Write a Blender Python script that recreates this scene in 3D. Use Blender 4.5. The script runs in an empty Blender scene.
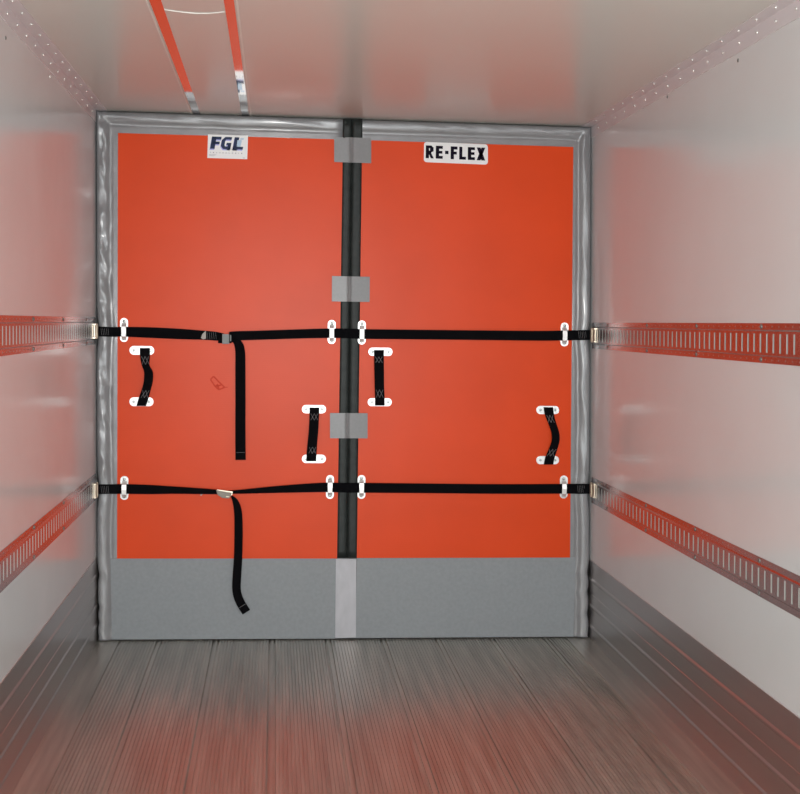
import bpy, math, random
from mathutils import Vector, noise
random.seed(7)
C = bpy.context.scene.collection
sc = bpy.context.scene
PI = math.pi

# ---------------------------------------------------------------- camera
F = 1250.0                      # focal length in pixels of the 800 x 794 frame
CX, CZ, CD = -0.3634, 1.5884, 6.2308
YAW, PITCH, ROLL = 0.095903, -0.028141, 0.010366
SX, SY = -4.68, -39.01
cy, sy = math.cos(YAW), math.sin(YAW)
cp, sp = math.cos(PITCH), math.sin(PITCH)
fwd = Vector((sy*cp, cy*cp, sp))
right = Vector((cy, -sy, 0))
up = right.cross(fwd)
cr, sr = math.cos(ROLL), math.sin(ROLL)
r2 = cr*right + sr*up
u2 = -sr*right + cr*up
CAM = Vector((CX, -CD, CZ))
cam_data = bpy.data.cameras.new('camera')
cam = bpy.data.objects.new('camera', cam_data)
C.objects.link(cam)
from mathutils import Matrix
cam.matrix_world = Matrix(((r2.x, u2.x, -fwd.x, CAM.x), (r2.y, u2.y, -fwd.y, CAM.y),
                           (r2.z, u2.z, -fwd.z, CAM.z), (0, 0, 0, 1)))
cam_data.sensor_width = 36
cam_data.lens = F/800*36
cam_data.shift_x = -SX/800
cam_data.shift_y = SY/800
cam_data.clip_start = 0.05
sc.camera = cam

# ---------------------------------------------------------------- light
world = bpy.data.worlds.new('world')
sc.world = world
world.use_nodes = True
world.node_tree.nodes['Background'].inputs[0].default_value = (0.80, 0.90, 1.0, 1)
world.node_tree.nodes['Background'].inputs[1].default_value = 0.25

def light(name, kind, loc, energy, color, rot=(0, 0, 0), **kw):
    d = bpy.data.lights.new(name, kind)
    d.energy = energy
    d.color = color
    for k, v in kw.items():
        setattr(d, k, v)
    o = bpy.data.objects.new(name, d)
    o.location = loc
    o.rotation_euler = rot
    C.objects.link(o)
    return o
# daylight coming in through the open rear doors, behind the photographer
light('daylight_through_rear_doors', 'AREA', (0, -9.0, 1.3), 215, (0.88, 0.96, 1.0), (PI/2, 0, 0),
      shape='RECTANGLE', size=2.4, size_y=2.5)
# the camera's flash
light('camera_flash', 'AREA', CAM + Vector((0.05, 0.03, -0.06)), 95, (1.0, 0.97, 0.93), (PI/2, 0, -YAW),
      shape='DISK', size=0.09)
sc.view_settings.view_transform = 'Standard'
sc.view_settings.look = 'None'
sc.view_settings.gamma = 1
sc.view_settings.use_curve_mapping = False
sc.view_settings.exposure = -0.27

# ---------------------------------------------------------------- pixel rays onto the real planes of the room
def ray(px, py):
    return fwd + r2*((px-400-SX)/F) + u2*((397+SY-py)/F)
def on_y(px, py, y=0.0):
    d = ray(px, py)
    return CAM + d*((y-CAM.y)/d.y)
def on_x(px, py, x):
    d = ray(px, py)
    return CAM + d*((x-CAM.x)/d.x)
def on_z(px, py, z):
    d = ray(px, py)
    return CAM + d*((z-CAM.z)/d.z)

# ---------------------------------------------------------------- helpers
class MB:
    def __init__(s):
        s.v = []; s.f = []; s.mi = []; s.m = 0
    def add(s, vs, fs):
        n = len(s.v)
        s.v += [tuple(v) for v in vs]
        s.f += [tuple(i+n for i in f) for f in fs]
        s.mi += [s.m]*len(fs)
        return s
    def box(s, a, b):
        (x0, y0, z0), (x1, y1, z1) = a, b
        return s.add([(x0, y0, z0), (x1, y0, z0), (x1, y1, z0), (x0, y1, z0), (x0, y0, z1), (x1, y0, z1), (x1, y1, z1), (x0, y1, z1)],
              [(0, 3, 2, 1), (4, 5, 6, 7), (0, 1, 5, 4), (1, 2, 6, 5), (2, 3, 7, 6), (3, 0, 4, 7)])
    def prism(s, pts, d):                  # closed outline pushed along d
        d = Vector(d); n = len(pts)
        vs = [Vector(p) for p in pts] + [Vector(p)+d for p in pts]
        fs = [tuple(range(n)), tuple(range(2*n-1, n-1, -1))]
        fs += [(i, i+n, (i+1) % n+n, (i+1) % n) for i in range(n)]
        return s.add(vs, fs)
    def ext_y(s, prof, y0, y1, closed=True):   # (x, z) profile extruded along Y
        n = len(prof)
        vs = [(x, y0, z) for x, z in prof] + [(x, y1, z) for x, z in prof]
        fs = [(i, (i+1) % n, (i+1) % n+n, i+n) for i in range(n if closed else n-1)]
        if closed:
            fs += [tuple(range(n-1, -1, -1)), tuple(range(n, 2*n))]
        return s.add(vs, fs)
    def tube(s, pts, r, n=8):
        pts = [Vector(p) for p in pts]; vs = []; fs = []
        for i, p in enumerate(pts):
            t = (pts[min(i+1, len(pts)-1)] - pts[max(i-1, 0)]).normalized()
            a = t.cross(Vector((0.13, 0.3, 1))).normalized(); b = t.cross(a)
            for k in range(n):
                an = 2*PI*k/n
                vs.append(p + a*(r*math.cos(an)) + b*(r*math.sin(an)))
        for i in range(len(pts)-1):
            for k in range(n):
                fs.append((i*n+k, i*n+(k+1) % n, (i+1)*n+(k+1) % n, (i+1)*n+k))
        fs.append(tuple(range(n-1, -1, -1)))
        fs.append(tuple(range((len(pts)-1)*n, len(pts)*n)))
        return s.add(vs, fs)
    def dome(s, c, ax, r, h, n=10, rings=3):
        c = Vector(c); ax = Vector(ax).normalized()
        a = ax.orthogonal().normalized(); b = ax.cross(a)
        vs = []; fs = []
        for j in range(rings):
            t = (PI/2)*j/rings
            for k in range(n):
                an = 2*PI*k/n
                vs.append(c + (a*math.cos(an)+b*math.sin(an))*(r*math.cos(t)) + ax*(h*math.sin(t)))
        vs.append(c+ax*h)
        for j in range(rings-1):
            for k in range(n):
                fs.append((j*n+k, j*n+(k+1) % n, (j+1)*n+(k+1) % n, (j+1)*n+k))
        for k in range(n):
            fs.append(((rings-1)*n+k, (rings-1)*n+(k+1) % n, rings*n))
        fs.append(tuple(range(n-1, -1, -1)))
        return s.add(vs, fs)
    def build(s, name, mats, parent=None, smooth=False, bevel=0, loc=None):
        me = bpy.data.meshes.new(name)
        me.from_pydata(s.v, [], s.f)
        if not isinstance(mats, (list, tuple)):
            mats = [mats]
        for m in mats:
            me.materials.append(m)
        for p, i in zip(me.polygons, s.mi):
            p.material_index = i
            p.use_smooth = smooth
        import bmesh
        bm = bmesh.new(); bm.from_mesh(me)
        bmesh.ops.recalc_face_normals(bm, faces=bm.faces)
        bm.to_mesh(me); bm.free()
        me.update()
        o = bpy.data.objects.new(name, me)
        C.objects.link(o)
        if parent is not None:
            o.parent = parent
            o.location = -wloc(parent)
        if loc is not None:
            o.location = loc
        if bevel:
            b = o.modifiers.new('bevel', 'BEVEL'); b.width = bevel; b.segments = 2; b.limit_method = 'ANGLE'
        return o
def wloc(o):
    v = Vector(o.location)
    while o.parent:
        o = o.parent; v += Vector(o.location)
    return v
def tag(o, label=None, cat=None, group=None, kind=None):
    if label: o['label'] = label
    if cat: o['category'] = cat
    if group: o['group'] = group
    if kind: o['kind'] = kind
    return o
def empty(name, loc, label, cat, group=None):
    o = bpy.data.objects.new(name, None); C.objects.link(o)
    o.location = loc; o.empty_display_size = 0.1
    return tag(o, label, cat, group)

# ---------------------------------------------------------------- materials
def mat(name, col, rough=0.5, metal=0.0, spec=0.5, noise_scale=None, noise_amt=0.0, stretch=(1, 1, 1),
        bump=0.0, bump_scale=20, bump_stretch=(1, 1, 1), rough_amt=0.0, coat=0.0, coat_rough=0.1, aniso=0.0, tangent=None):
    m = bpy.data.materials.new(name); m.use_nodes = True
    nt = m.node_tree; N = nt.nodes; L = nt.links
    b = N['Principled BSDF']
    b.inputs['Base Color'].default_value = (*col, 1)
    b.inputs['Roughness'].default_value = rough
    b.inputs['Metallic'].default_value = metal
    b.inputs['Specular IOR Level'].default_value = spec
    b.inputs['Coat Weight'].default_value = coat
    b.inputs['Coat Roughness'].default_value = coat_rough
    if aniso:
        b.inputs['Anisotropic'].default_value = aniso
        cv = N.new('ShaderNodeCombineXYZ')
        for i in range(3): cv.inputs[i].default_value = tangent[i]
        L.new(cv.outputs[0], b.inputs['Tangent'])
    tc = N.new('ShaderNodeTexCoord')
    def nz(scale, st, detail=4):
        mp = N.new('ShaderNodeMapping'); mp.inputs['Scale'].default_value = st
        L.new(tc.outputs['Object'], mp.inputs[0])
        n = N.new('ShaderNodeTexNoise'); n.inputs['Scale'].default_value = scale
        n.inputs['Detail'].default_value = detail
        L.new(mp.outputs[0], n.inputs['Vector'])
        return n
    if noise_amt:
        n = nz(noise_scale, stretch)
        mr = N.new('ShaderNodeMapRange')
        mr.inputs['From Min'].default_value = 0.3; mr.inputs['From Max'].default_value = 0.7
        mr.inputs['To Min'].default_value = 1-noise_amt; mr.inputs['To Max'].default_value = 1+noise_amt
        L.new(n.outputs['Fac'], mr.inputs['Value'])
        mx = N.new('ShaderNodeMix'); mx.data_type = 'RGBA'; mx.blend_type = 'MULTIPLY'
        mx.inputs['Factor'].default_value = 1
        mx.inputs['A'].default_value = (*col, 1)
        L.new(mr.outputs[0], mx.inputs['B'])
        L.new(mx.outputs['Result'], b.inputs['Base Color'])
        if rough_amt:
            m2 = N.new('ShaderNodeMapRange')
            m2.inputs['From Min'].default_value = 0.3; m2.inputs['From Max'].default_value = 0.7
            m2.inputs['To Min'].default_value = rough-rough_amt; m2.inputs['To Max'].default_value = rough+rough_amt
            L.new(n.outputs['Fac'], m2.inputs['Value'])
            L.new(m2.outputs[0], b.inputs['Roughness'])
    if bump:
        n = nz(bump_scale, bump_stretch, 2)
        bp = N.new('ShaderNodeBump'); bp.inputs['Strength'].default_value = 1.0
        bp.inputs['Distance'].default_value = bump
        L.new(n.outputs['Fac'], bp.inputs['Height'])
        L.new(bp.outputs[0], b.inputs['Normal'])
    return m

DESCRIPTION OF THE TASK
Return nothing but the lines running from the start of the data to the line with "PI = math.pi", please, both ends included and no pictures.

WRITTEN SOLUTION
Write a Blender Python script that recreates this scene in 3D. Use Blender 4.5. The script runs in an empty Blender scene.
import bpy, math, random
from mathutils import Vector, noise
random.seed(7)
C = bpy.context.scene.collection
sc = bpy.context.scene
PI = math.pi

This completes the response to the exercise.